Voorop staat dat de in artikel 36e van het Wetboek van Strafrecht bedoelde ontnemingsmaatregel een reparatoir karakter heeft. De maatregel is daarom niet gericht op leedtoevoeging, maar beoogt veroordeelde in de vermogenspositie te brengen waarin hij verkeerde vóórdat hij het strafbare feit beging, waaruit hij voordeel zou hebben gekregen. Uitgegaan dient derhalve te worden van het voordeel dat de veroordeelde daadwerkelijk heeft behaald en niet van het voordeel dat hij had kunnen behalen.
Het hof acht de door veroordeelde weergegeven gang van zaken aannemelijk geworden.

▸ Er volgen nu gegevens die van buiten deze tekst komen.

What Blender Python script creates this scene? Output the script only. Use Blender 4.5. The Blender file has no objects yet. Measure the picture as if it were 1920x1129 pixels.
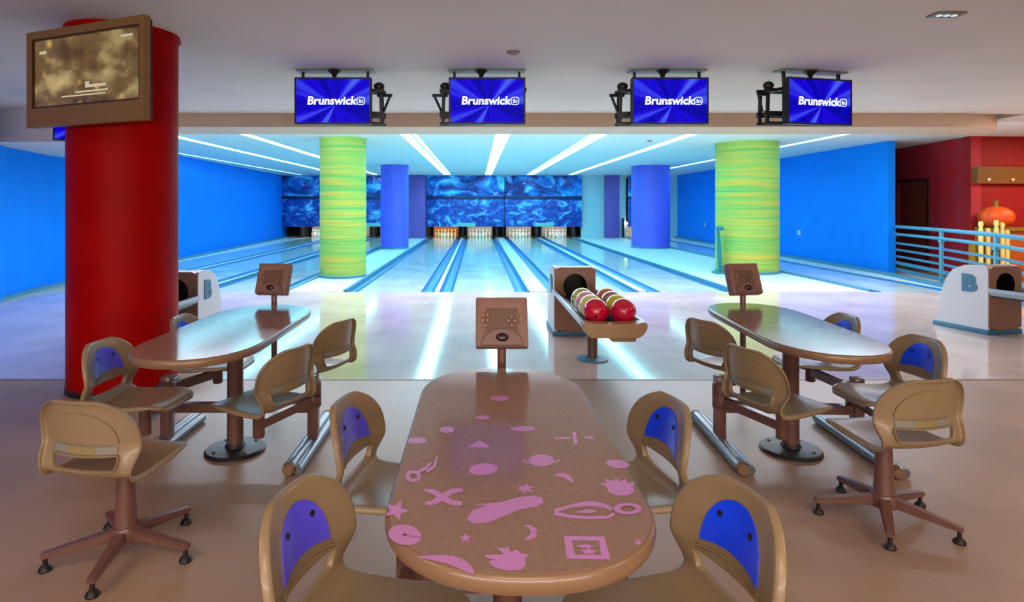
import bpy, bmesh, math, random
from mathutils import Vector, Matrix
random.seed(4)
PI = math.pi
SC = bpy.context.scene
COL = SC.collection
R = math.radians

# ------------------------------------------------------------------ camera
H = 1.476            # eye height
F = 1150.0           # focal length in pixels of the 1920 px wide frame
VX, VY = 895.0, 386.0
cd = bpy.data.cameras.new('camera')
cam = bpy.data.objects.new('camera', cd)
COL.objects.link(cam)
cam.location = (0, 0, H)
cam.rotation_euler = (PI / 2, 0, 0)
cd.sensor_width = 36
cd.lens = 36 * F / 1920
cd.shift_x = (960 - VX) / 1920
cd.shift_y = -(564.5 - VY) / 1920
cd.clip_end = 200
SC.camera = cam

# ------------------------------------------------------------------ world, exposure
w = bpy.data.worlds.new('world')
SC.world = w
w.use_nodes = True
w.node_tree.nodes['Background'].inputs[0].default_value = (0.55, 0.5, 0.5, 1)
w.node_tree.nodes['Background'].inputs[1].default_value = 0.05
SC.view_settings.view_transform = 'Standard'
SC.view_settings.look = 'None'
SC.view_settings.gamma = 1
SC.view_settings.use_curve_mapping = False
SC.view_settings.exposure = 0.0
SC.cycles.use_denoising = True
SC.cycles.max_bounces = 8
SC.cycles.sample_clamp_indirect = 6

STRIP_POWER = 22
STRIP_COL = (0.26, 0.76, 0.90)


def area(name, loc, size, power, col, rot=(0, 0, 0)):
    l = bpy.data.lights.new(name, 'AREA')
    l.shape = 'RECTANGLE'
    l.size, l.size_y = size
    l.energy = power
    l.color = col
    o = bpy.data.objects.new(name, l)
    COL.objects.link(o)
    o.location = loc
    o.rotation_euler = rot
    return o


# lamps of the seating area: ceiling fittings behind and beside the photographer
area('ceiling_panel_lamp', (-3.2, 0.4, 2.85), (1.2, 1.2), 38, (1.0, 0.80, 0.62))
area('ceiling_panel_lamp', (0.2, -1.3, 2.85), (1.6, 1.2), 58, (1.0, 0.80, 0.62))
area('ceiling_panel_lamp', (3.6, 0.4, 2.85), (1.2, 1.2), 38, (1.0, 0.80, 0.64))
area('ceiling_panel_lamp', (7.6, 3.0, 2.85), (1.2, 1.2), 45, (1.0, 0.82, 0.68))
area('added_red_wall_fill', (11.6, 10.6, 2.83), (1.0, 1.0), 90, (1.0, 0.72, 0.5))  # added warm light to lift the dark alcove
area('added_red_wall_fill', (9.3, 8.6, 2.85), (0.8, 0.8), 130, (1.0, 0.76, 0.66))  # second added light, for the red wall beyond the railing
# unseen fill added behind the camera, tilted up to lift the ceiling
area('added_ceiling_fill', (0.0, -3.3, 1.2), (9.0, 0.6), 380, (1.0, 0.86, 0.80), (R(132), 0, 0))
# added light, hidden behind the soffit to brighten the approach
area('added_approach_light', (1.2, 10.78, 2.862), (14.0, 0.22), 800, (0.86, 0.86, 1.0), (R(-30), 0, 0))
# added cyan fill, also hidden by the soffit, aimed down the lanes
area('added_lane_fill', (0.2, 11.0, 2.83), (15.0, 0.25), 170, (0.28, 0.82, 0.95), (R(52), 0, 0))


# ------------------------------------------------------------------ colours and materials
def lin(c):
    return tuple(((v / 255) / 12.92 if v / 255 <= 0.04045 else ((v / 255 + 0.055) / 1.055) ** 2.4) for v in c)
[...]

Ook aan de inhoud van de (overige) bewijsmiddelen kan niet worden ontleend, dat de veroordeelde uit voornoemd feit wederrechtelijk voordeel heeft verkregen. Veroordeelde heeft evenmin een in rechte of anderszins afdwingbare vordering op de niet nader door hem genoemde persoon.
Gelet op het vorenstaande zal het hof de vordering tot ontneming van het wederrechtelijk verkregen voordeel afwijzen.
Toepassing van wetsartikelen
Het hof heeft gelet op artikel 36e van het Wetboek van Strafrecht.
De uitspraak
HET HOF,
RECHT DOENDE OP HET HOGER BEROEP:
vernietigt de uitspraak, waarvan beroep, en opnieuw recht doende:
wijst de vordering ter ontneming van het wederrechtelijk verkregen voordeel af.
Dit arrest is aldus gewezen door mr. G.M. Meijer-Campfens, voorzitter, mr. J. Hielkema en mr. J.P. van Stempvoort, in tegenwoordigheid van J.B. Schwerzel als griffier, zijnde mr. Van Stempvoort voornoemd buiten staat dit arrest mede te ondertekenen.